Exercise requirements: Return the lines exactly as they stand, from the first of the material through the line containing "scene.cycles.use_denoising = True".

Dataset excerpt:
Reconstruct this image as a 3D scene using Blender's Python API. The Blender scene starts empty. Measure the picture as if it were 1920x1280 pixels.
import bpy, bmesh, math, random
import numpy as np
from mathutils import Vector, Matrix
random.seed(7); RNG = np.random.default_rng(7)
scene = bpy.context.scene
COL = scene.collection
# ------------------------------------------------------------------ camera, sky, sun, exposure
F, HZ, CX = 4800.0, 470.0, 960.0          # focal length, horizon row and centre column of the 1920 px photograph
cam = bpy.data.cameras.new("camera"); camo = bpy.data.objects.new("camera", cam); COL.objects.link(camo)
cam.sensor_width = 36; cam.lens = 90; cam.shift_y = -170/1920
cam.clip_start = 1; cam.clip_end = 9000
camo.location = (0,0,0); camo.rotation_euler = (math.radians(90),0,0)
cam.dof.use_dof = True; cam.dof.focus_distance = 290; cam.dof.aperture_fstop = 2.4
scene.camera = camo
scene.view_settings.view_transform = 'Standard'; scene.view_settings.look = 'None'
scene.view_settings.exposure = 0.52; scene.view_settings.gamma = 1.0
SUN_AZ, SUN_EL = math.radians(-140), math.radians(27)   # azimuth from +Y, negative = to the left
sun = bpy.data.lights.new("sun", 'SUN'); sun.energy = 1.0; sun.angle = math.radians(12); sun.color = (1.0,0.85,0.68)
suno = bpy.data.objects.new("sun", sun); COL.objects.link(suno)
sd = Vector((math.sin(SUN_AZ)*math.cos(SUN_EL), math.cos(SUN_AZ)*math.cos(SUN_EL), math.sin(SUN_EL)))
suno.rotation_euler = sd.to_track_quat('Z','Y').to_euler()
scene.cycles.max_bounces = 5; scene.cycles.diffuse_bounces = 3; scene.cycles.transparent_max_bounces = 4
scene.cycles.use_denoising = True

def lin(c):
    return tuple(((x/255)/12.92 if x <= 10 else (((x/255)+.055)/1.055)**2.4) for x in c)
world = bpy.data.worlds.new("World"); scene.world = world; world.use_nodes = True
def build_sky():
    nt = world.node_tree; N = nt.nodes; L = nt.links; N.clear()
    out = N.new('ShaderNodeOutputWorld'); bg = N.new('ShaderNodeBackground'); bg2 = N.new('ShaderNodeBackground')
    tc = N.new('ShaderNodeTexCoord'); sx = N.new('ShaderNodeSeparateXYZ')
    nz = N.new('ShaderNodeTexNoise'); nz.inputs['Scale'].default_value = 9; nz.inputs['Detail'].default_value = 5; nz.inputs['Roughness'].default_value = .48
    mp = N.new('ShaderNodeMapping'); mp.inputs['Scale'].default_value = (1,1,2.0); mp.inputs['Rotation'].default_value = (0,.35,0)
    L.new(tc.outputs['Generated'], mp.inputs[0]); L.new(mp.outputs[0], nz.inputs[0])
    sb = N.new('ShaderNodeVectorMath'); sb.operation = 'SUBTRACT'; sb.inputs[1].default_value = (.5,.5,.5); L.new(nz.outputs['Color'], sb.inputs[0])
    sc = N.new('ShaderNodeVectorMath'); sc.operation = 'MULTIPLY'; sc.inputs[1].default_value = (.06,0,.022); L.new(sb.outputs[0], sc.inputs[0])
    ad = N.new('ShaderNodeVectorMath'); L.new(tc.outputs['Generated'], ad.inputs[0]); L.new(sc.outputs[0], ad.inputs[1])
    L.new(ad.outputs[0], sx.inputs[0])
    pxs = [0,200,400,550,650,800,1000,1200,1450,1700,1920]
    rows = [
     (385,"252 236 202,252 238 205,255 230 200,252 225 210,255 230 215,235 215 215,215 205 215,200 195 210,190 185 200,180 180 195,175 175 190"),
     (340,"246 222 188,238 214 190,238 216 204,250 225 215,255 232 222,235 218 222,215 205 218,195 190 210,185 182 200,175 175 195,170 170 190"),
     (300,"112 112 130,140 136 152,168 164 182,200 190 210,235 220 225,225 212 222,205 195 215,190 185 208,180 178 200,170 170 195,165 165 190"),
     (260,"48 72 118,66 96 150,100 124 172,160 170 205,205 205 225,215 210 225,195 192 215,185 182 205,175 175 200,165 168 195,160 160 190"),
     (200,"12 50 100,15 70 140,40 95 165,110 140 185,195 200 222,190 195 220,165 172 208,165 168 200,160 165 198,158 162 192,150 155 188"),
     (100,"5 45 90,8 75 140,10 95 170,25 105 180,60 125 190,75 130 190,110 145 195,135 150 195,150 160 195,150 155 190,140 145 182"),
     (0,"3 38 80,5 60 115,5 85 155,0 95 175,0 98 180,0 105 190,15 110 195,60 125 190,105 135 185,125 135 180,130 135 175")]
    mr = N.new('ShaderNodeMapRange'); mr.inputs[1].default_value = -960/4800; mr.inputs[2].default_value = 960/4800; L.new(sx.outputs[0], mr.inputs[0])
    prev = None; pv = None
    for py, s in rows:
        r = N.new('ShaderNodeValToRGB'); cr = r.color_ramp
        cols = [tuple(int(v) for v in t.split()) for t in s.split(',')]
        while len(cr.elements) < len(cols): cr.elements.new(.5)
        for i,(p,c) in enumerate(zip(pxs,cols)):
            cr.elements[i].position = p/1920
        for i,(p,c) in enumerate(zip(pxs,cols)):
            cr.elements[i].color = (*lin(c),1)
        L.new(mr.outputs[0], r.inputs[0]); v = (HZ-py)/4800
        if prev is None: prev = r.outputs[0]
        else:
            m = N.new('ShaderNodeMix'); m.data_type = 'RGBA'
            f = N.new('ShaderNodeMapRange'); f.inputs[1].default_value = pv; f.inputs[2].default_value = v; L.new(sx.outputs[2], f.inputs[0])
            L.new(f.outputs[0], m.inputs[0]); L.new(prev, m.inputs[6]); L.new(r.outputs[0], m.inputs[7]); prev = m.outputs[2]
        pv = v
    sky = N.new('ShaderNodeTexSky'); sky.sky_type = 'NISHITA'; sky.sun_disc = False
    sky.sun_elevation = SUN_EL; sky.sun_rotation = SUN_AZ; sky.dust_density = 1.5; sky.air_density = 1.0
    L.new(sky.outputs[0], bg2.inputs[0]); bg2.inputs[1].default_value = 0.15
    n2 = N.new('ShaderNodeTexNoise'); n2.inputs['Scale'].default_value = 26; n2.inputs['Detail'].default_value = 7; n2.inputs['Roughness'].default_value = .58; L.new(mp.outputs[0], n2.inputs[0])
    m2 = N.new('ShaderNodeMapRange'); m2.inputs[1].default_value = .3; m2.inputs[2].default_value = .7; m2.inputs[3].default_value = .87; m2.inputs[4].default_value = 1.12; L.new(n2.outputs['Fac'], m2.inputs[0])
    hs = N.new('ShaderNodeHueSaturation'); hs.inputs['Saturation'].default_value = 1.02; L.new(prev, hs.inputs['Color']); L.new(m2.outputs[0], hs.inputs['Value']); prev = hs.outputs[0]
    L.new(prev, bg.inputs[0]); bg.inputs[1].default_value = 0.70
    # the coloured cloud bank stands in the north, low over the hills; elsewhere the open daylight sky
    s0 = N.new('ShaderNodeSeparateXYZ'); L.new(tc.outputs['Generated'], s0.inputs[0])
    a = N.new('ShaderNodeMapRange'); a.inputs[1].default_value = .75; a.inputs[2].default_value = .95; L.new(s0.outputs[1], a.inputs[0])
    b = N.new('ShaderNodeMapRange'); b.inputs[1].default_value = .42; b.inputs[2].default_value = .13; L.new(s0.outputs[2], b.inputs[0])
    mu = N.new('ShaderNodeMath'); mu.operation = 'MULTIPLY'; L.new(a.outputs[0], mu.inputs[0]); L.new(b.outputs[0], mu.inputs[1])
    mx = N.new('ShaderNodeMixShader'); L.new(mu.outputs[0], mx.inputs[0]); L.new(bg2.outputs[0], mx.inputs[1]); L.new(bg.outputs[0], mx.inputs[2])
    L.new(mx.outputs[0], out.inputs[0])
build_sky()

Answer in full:
Reconstruct this image as a 3D scene using Blender's Python API. The Blender scene starts empty. Measure the picture as if it were 1920x1280 pixels.
import bpy, bmesh, math, random
import numpy as np
from mathutils import Vector, Matrix
random.seed(7); RNG = np.random.default_rng(7)
scene = bpy.context.scene
COL = scene.collection
# ------------------------------------------------------------------ camera, sky, sun, exposure
F, HZ, CX = 4800.0, 470.0, 960.0          # focal length, horizon row and centre column of the 1920 px photograph
cam = bpy.data.cameras.new("camera"); camo = bpy.data.objects.new("camera", cam); COL.objects.link(camo)
cam.sensor_width = 36; cam.lens = 90; cam.shift_y = -170/1920
cam.clip_start = 1; cam.clip_end = 9000
camo.location = (0,0,0); camo.rotation_euler = (math.radians(90),0,0)
cam.dof.use_dof = True; cam.dof.focus_distance = 290; cam.dof.aperture_fstop = 2.4
scene.camera = camo
scene.view_settings.view_transform = 'Standard'; scene.view_settings.look = 'None'
scene.view_settings.exposure = 0.52; scene.view_settings.gamma = 1.0
SUN_AZ, SUN_EL = math.radians(-140), math.radians(27)   # azimuth from +Y, negative = to the left
sun = bpy.data.lights.new("sun", 'SUN'); sun.energy = 1.0; sun.angle = math.radians(12); sun.color = (1.0,0.85,0.68)
suno = bpy.data.objects.new("sun", sun); COL.objects.link(suno)
sd = Vector((math.sin(SUN_AZ)*math.cos(SUN_EL), math.cos(SUN_AZ)*math.cos(SUN_EL), math.sin(SUN_EL)))
suno.rotation_euler = sd.to_track_quat('Z','Y').to_euler()
scene.cycles.max_bounces = 5; scene.cycles.diffuse_bounces = 3; scene.cycles.transparent_max_bounces = 4
scene.cycles.use_denoising = True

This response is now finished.